TERRA SOFT SHOWCASE

AL&Z Advertising
AL&Z Advertising, founded in 1993, is a full-service advertising agency and web services provider located in Palm Desert, California. The combination of AL&Z's traditional agency capabilities and web expertise provide its clients with one-source marketing solutions for all mediums. AL&Z applies its creative and marketing expertise to the Web, where their offerings include website design, development, and custom e-commerce solutions.

As Alan Schmidt states, AL&Z has "rescued [computers] from the workstation graveyard, so it's pretty un-sexy.
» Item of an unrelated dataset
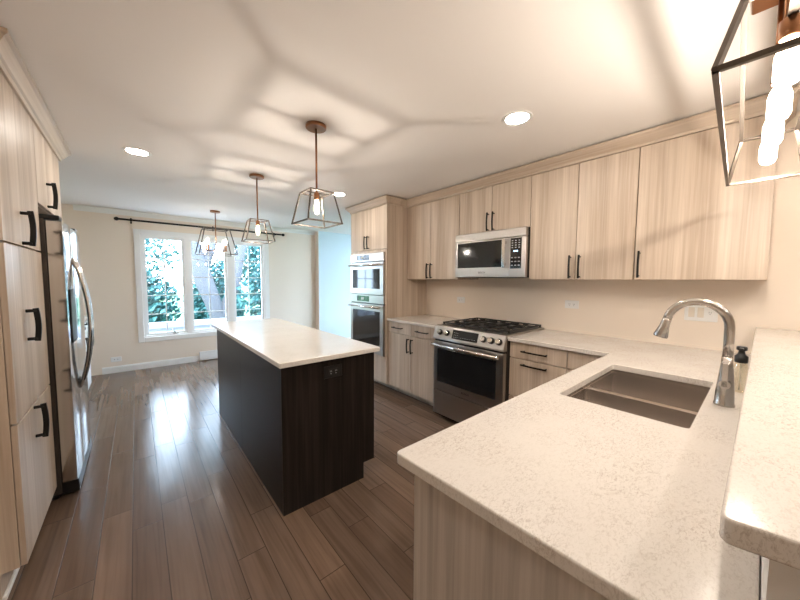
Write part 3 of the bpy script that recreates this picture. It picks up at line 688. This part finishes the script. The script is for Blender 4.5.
part('plate', B(-.316, -.20, YW-.006, YW-.0005, .160, .230, bev=.002), PLATE, t); part('receptacle', B(-.292, -.224, YW-.0075, YW-.006, .178, .212), PLATE, t)
s = nb(); [box(s, x-.004, x+.004, YW-.0079, YW-.0074, .190, .200) for x in (-.275, -.241)]; part('socket_slot', s, PLATED, t)
t = thing('wall_register', (.895, YW, .0), 'white slatted heating register at the foot of the window wall', 'vent')
b = nb(); box(b, .765, 1.025, YW-.035, YW-.0005, .012, .155, .004); part('cover', b, WHITE, t)
b = nb(); [box(b, .785, 1.005, YW-.038, YW-.0345, .03+k*.018, .037+k*.018) for k in range(6)]; part('louvre', b, WHITE, t)

# ------------------------------------------------------------ island
t = thing('kitchen_island', (.92, 2.64, 0), 'dark espresso wood kitchen island in the middle of the floor', 'island')
ix0, ix1, iy0, iy1 = .6015, 1.2414, 1.732, 3.54
b = nb(); box(b, ix0+.02, ix1-.021, iy0+.02, iy1-.02, .11, CB-.001); box(b, ix0+.02, 1.153, iy0+.02, iy1-.02, 0, .11); part('body', b, DARKF, t)
part('end_panel', prism(nb(), [(ix0, 0), (1.153, 0), (1.153, .11), (ix1, .11), (ix1, CB-.001), (ix0, CB-.001)], 'y', iy0, iy0+.019), DARK, t)
part('end_panel', prism(nb(), [(ix0, 0), (1.153, 0), (1.153, .11), (ix1, .11), (ix1, CB-.001), (ix0, CB-.001)], 'y', iy1-.019, iy1), DARK, t)
part('side_panel', B(ix0, ix0+.018, iy0+.0195, 2.64, 0, CB-.001), DARKF, t); part('side_panel', B(ix0, ix0+.018, 2.642, iy1-.0195, 0, CB-.001), DARKF, t)
n = 4; wd = (iy1-iy0-.04)/n
for k in range(n):
    y0 = iy0+.02+k*wd
    d = part('drawer', B(ix1-.02, ix1-.001, y0+.002, y0+wd-.002, .735, CB-.004), DARK, t); handle(d, ix1-.001, y0+wd*.3, .81, axis='y', y1=y0+wd*.7, out=1)
    d = part('door', B(ix1-.02, ix1-.001, y0+.002, y0+wd-.002, .112, .731), DARK, t); handle(d, ix1-.001, y0+(wd-.04 if k % 2 == 0 else .04), .53, .70, out=1)
o = thing('island_outlet', (.925, iy0, .76), 'black outlet plate on the end of the dark island', 'outlet')
part('plate', B(.862, .986, iy0-.006, iy0-.0003, .757, .832, bev=.002), BLKPL, o)
r_ = part('receptacle', B(.892, .957, iy0-.0075, iy0-.0058, .775, .813), BLKPL, o)
s = nb()
for x in (.907, .942):
    for dx in (-.005, .005): box(s, x+dx-.0012, x+dx+.0012, iy0-.008, iy0-.0074, .794, .804)
    box(s, x-.003, x+.003, iy0-.008, iy0-.0074, .781, .786)
part('socket_slot', s, GREYT, o)
bm = poly_slab([.5735, 1.252], [1.672, 3.704], lambda x, y: True, CB, CT); soften(bm, [(.5735,1.672),(1.252,1.672),(.5735,3.704),(1.252,3.704)], .008, .005)
slab('worktop', bm, QUARTZW, 'white polished quartz worktop of the dark island')

# ------------------------------------------------------------ left run: pantry, fridge, far base cabinet
def lcab(name, y0, y1, zb, label, fronts, hs, toe=True, grp=None):
    t = thing(name, (-.7, (y0+y1)/2, 0), label, 'cabinet', grp)
    part('body', B(XLW+.001, XL-.021, y0+.0006, y1-.0006, zb, UT), OAK, t)
    part('toe_kick', B(-.50, -.48, y0-.03, y1-.0006, 0, zb-.0005), OAK, t); part('toe_trim', B(-.4795, -.466, y0-.03, y1-.0006, 0, .02, bev=.003), WHITE, t)
    for nm, a, c, z0, z1 in fronts:
        f = front(t, nm, XL, 1, a, c, z0, z1)
        for hy, hz0, hz1 in hs:
            if a < hy < c and z0 < hz0 < z1: handle(f, XL, hy, hz0, hz1, out=1)
    return t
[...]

We've replaced an aging MacOS-based email server (per-seat licensing...ick) with a Macintosh 9500 with YDL, sendmail and UW's IMAP."

On the web services side, the company has a pre-existing investment in an NT server. With PHP installed on the NT box, and a Macintosh 6360 running YDL and MySQL, the combination becomes usable for designing sites which will eventually live on Linux boxes.

Alan continues, "We took our first few baby steps toward migrating to Yellow Dog Linux with non-essential services: time and secondary DNS, where it would do some good if it succeeded, but do no real harm if it didn't. The machine was a Macintosh 7200/120, PC-compatible, the slowest Linux-capable machine from the Macintosh graveyard, but with an oversized (considering when it was new) hard drive. I named it, not so originally, "Houdini".

Except that Houdini didn't run slow.

It was meant to be a learning experience, and not any kind of replacement to our existing products. Who cares if it was slow? Except that Houdini didn't run slow. In fact, it seemed pretty snappy. I remembered the days when a 7200 was considered fast. Of course, I wasn't running under any real load. Maybe I could add one or two services.

Our aging Quarterdeck mail server needed restarting once a day, and struggled to deliver Internet mail. Houdini became the "smart" outgoing SMTP host and the Quarterdeck mail server crashed less. Houdini didn't seem to slow down any. Hmm ...

When spam started to become a real problem, Houdini started handling incoming mail, too. Strictly as a filter/forwarder, and then, merely as the preferred MX record in our DNS zone. Total retreat was still available with a few keystrokes. As a side effect, the Quarterdeck mail server--now a little more insulated from traffic--started behaving itself.

Houdini, on the other hand, now under load, still didn't stutter or complain. Ever. I was finally convinced. My little toy was more suited to the task of mail server that our so-called professional product (which had per-seat licensing, no less).

I began my plans to migrate away from Quarterdeck Mail altogether, and toward a Linux-based solution, for speed and stability reasons alone. The fact that it was also cheaper was just icing on the cake. I'd need a few more services to make it a complete solution, though, so instead of the slowest machine in the graveyard, I chose the fastest: A Macintosh 9500. I installed bind, ntpd, sendmail, slapd and UW's IMAP. This one, I named Buffy.

Like Houdini before it, Buffy remains rock-stable, and even with all these responsibilities, remains lightning-fast. The latest addition to my little fleet of Yellow Dog Linux servers is Willow, a Performa 6360 which serves as a development platform for PHP- and PHP/MySQL-driven web sites.

Installing Yellow Dog Linux saved the company money on software, while increasing our capabilities. Of course that's important. But that's honestly just happenstance. It also turned out to be incredibly satisfying to put those old machines to use again."